On Completing Another Novel
I need to speak to other authors about how they feel after they finish writing a book. No doubt many have written about it – that’s what writers do. But I’d like to add my own experience to the discussion.
Having just completed my third novel, “The Cure,” I expected to be both relieved and elated. During the past two years, I’d spent countless hours typing away or just thinking in front of my computer. I’d attended numerous workshops where colleagues critiqued my work and sent me back to the storyboard. But my relief on completing “The Cure” didn’t measure up to my depression and anxiety. As I saw it, the fun part of the work, the writing, was over, and now I faced the time-consuming and unenjoyable job of trying to get the novel noticed by the public.
I’ve never been interested in, or good at, salesmanship. I am a rank amateur in using social media and am intimidated by the hundreds of new books that twitter past me in an hour. I’ve attended lectures, used tutorials on line, once even paid a person to do postings for me, but I’ve yet to find much success in getting my novels seen widely. I know from talking with other self-published authors that I’m in good company.

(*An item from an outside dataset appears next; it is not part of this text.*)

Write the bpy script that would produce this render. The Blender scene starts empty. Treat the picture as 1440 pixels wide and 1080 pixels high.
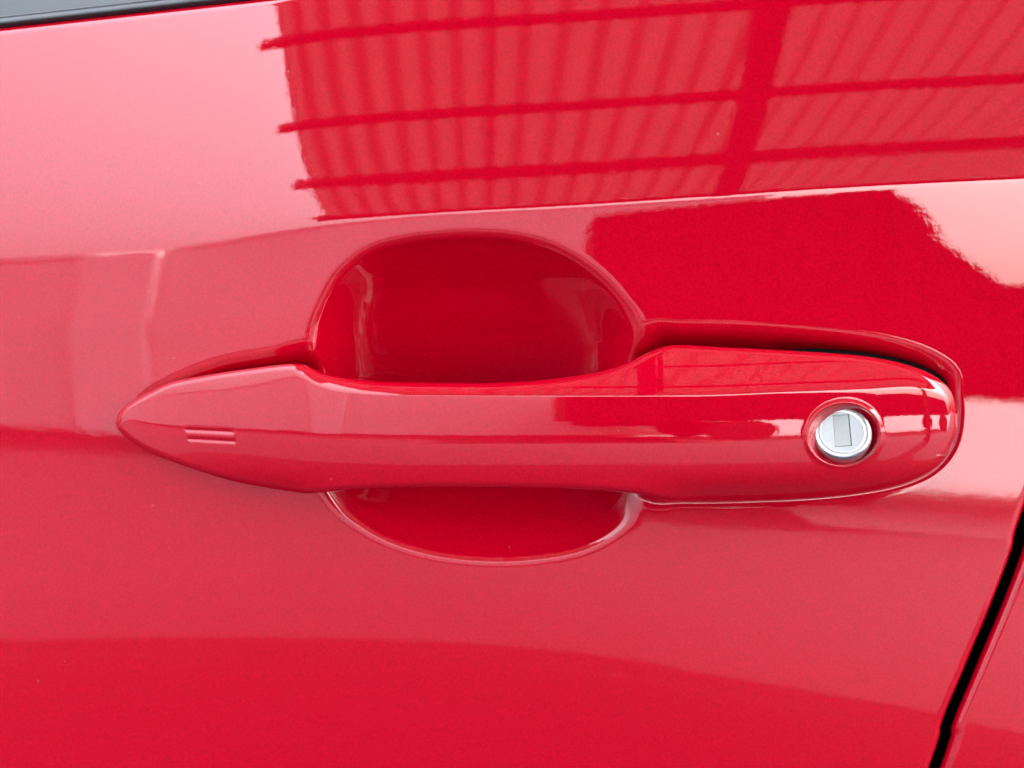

But the larger piece of my distress was facing the challenge of what to write next. To start again from the beginning requires deciding on a genre, coming up with an idea for a good plot, and developing characters that are interesting. If I’m to live with imaginary friends for the next two years, I want them to entertain me. Especially as other people may never get to meet them. Having wrestled with ideas for a few weeks, I managed to sketch out the beginnings of a plot and put a few lines of a first chapter on paper. Once again, I’m having fun. And in my “retirement,” having fun, staying healthy, and producing a product of which I can be proud are more important than fame and fortune.